The Central Bank of Iran (CBI) has announced a regulatory framework to govern the cryptocurrency sector. The move positions the CBI as the primary regulator, aiming to balance oversight and economic growth. The framework focuses on licensing brokers and custodians while enforcing anti-money laundering (AML) and terrorist financing (CTF) laws.
Iran Focuses on Crypto for Economic Growth
Under the new framework, the CBI will regulate Iran’s cryptocurrency sector. It will issue licenses to brokers and custodians to ensure compliance with AML and crypto tax laws. Additionally, the CBI plans to collaborate with the Ministry of Finance to support the growth of the industry.
Governor Mohammadreza Farzin emphasized harnessing the potential of crypto while managing risks. He said the framework aims to responsibly integrate digital assets into the Iranian economy. Farzin added that the central bank would work closely with stakeholders to drive innovation in the sector.
The government intends to use digital assets to support economic development. Economic Affairs Minister Abdolnasser Hemmati said: “Managing risks while capitalizing on the benefits of crypto can help the economy grow. » He also encouraged stakeholders to form a unified association to strengthen collaboration.
New crypto rules focus on economic integration
The regulatory framework aims to use crypto for job creation and international trade amid economic sanctions. Iran has already used digital assets to settle transactions and circumvent financial restrictions. The new rules extend oversight beyond mining, integrating crypto into broader economic activities.

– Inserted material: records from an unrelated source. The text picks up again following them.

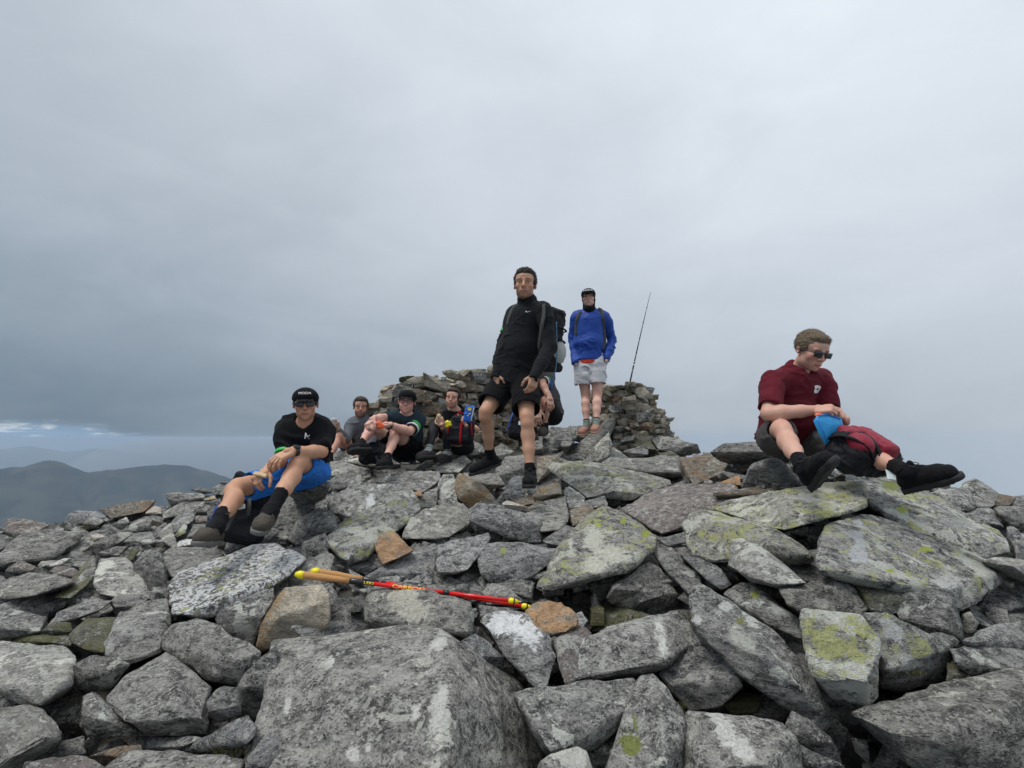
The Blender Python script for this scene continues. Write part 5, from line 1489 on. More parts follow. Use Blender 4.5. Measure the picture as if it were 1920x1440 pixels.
def decal_px(name, shape, px, py, bvh, lat, sp, mat, parent, off=0.003):
    """badge printed on the garment where the photograph shows it, following the cloth"""
    r = norm(P(px, py, 5) - CAM)
    h, n, i, d_ = bvh.ray_cast(Vector(CAM), Vector(r))
    if h is None: print('decal miss', name); return None
    n = norm(np.array(n)); up = norm(sp - n * (sp @ n)); right = np.cross(up, n)
    bm = bmesh.new(); v2, f2 = shape; bv_ = [bm.verts.new((a, b_, 0)) for a, b_ in v2]
    for q in f2: bm.faces.new([bv_[i] for i in q])
    bmesh.ops.triangulate(bm, faces=bm.faces)
    for k in range(3):
        bmesh.ops.subdivide_edges(bm, edges=[e for e in bm.edges if e.calc_length() > 0.008], cuts=1)
        bmesh.ops.triangulate(bm, faces=bm.faces)
    bm.verts.index_update(); out = []
    for x in bm.verts:
        p = np.array(h) + right * x.co.x + up * x.co.y
        g, m, i, d_ = bvh.find_nearest(Vector(p))
        out.append(np.array(g) + np.array(m) * off)
    f = [[x.index for x in q.verts] for q in bm.faces]; bm.free()
    return obj(name, np.array(out), f, mat, parent, smooth=False)
def text_2d(s, size, bold=0.0):
    cu = bpy.data.curves.new('t', 'FONT'); cu.body = s; cu.size = size; cu.align_x = 'CENTER'; cu.align_y = 'CENTER'; cu.offset = bold
    o = bpy.data.objects.new('t', cu); COL.objects.link(o)
    bpy.context.view_layer.update()
    me = bpy.data.meshes.new_from_object(o.evaluated_get(bpy.context.evaluated_depsgraph_get()))
    bm = bmesh.new(); bm.from_mesh(me)
    bmesh.ops.triangulate(bm, faces=bm.faces)
    bmesh.ops.subdivide_edges(bm, edges=[e for e in bm.edges if e.calc_length() > size * 0.12], cuts=1)
    bmesh.ops.triangulate(bm, faces=bm.faces)
    v = [(x.co.x, x.co.y) for x in bm.verts]; f = [[q.index for q in p.verts] for p in bm.faces]
    bm.free(); bpy.data.objects.remove(o); bpy.data.curves.remove(cu); bpy.data.meshes.remove(me)
    return v, f
def poly_2d(loops):
    v, f = [], []
    for lp in loops:
        f.append(list(range(len(v), len(v) + len(lp)))); v += lp
    return v, f

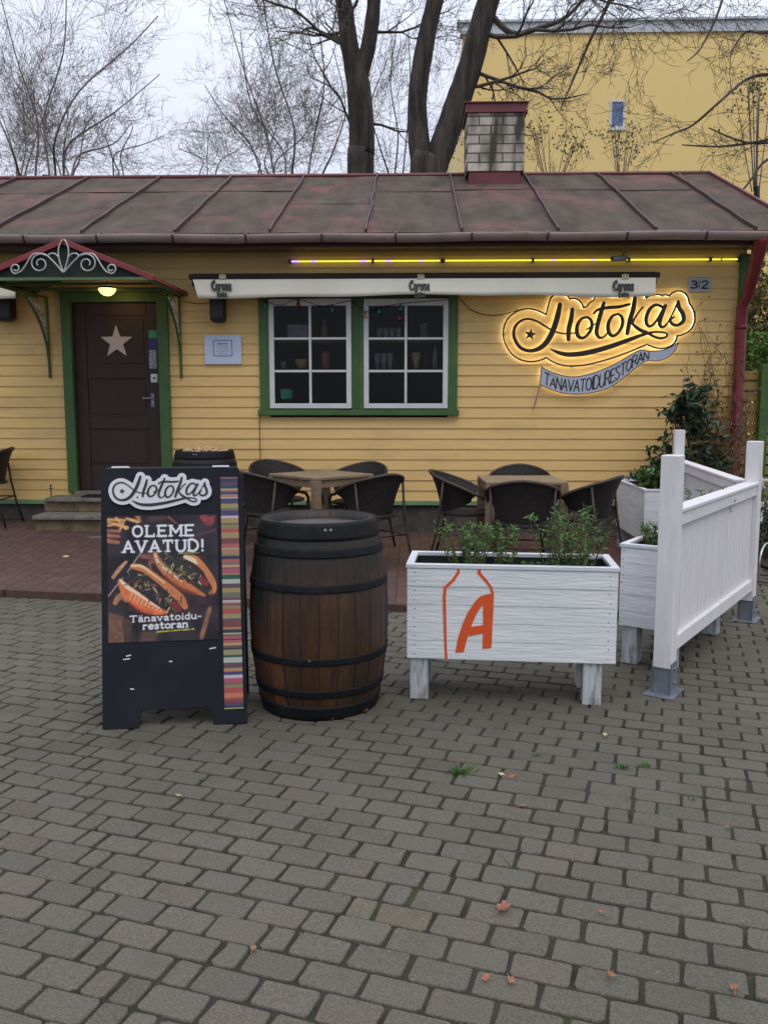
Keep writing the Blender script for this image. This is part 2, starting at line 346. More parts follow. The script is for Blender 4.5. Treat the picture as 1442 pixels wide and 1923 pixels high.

Hemmati acknowledged that restrictions on cryptocurrencies have been ineffective, calling for a shift toward risk management. He highlighted the potential of crypto to generate revenue and strengthen Iran’s digital economy. Additionally, the government plans to ensure that the framework complies with international standards.
Iran legalized crypto mining in 2019 under strict conditions, including higher electricity rates and mandatory asset sales to the government. However, the government temporarily halted mining during the energy crises but later allowed it to resume. The new framework represents a more comprehensive approach to crypto regulation.
Strict crypto oversight aims to attract investment
The updated regulations mark a step toward aligning Iran’s financial system with international crypto practices. The CBI will monitor compliance to prevent illegal activities while promoting transparency in the sector.
By legalizing the mining and trading of cryptocurrencies under strict supervision, Iran hopes to attract investment. The government views this sector as an opportunity to mitigate the impact of sanctions. Policymakers are optimistic that a regulated crypto market can boost economic growth.